Exercise goal:
The required output consists solely of the lines from the top of the listing through the line containing "place(it2, KC2, RW2, 'bush')", transcribed exactly.

Data segment:
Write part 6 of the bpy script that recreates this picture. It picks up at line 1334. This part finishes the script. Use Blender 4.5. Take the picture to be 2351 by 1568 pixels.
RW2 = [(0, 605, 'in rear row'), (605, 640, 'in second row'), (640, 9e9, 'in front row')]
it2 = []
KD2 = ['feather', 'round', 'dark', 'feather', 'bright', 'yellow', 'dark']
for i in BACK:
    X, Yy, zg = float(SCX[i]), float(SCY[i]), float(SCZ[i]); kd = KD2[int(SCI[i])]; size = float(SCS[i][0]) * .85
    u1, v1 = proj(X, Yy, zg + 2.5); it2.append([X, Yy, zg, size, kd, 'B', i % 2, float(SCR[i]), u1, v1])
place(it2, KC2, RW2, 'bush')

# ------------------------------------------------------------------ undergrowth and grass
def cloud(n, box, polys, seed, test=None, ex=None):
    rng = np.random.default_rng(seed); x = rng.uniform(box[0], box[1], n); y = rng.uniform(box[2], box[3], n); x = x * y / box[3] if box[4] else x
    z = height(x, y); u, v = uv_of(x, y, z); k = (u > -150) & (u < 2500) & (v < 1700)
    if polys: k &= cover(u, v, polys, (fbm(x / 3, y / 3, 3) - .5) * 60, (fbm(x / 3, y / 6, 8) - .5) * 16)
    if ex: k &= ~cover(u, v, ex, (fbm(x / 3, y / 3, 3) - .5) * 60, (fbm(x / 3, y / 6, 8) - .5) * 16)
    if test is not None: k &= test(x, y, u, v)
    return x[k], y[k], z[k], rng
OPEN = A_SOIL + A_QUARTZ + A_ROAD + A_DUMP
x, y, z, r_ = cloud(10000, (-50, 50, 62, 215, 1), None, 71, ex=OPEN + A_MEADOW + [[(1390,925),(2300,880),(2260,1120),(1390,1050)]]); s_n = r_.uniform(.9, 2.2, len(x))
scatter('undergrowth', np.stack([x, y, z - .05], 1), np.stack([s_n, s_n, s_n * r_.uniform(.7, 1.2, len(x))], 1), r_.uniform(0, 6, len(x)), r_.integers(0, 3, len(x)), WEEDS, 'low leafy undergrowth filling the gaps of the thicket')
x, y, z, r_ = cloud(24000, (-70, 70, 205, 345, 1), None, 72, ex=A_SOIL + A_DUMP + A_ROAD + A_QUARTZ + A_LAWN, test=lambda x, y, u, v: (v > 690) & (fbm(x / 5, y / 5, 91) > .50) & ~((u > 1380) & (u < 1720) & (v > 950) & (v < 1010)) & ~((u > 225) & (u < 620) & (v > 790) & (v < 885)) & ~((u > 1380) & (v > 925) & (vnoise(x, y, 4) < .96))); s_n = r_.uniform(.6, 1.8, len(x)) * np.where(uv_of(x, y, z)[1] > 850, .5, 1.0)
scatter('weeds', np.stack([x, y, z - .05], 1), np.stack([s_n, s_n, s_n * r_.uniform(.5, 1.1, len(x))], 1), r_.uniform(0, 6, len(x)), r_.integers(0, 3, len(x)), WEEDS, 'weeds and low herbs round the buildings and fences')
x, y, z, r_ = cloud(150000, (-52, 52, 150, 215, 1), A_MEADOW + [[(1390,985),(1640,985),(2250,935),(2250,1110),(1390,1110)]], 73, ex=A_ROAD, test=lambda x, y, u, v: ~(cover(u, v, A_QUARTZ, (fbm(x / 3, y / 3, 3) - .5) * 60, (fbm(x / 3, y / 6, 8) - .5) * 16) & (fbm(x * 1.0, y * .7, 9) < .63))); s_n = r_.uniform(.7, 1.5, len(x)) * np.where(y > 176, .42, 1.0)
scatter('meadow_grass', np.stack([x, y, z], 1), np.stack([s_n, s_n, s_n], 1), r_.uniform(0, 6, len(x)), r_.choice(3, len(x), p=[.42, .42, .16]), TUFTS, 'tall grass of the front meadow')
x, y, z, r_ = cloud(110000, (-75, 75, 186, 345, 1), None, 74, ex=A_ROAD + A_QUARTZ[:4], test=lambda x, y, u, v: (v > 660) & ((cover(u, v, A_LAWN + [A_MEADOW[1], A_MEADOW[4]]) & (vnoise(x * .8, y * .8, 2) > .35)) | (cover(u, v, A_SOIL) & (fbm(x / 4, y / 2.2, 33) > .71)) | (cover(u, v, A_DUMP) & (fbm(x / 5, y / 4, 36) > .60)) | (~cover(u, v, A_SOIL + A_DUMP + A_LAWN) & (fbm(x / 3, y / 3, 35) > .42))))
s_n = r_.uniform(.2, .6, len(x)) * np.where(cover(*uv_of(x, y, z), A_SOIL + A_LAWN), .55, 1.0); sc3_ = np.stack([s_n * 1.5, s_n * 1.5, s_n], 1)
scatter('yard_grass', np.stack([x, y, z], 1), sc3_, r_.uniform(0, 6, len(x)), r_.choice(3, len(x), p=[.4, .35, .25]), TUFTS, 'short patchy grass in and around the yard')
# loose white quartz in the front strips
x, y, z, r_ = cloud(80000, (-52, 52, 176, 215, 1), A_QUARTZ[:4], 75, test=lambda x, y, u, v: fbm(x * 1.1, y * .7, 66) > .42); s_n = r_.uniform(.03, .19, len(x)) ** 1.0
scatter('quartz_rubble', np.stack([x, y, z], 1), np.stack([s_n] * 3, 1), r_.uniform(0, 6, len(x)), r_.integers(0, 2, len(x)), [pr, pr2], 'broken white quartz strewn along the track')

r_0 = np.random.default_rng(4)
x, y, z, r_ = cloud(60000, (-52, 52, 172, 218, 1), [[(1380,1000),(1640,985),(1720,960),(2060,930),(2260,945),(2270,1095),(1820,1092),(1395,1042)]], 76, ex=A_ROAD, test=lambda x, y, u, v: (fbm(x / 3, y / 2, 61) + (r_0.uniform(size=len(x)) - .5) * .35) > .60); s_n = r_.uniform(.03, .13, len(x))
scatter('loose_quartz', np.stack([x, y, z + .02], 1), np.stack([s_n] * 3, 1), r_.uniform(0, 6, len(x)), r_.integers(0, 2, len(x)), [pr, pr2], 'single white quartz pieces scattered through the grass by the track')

Result:
Write part 6 of the bpy script that recreates this picture. It picks up at line 1334. This part finishes the script. Use Blender 4.5. Take the picture to be 2351 by 1568 pixels.
RW2 = [(0, 605, 'in rear row'), (605, 640, 'in second row'), (640, 9e9, 'in front row')]
it2 = []
KD2 = ['feather', 'round', 'dark', 'feather', 'bright', 'yellow', 'dark']
for i in BACK:
    X, Yy, zg = float(SCX[i]), float(SCY[i]), float(SCZ[i]); kd = KD2[int(SCI[i])]; size = float(SCS[i][0]) * .85
    u1, v1 = proj(X, Yy, zg + 2.5); it2.append([X, Yy, zg, size, kd, 'B', i % 2, float(SCR[i]), u1, v1])
place(it2, KC2, RW2, 'bush')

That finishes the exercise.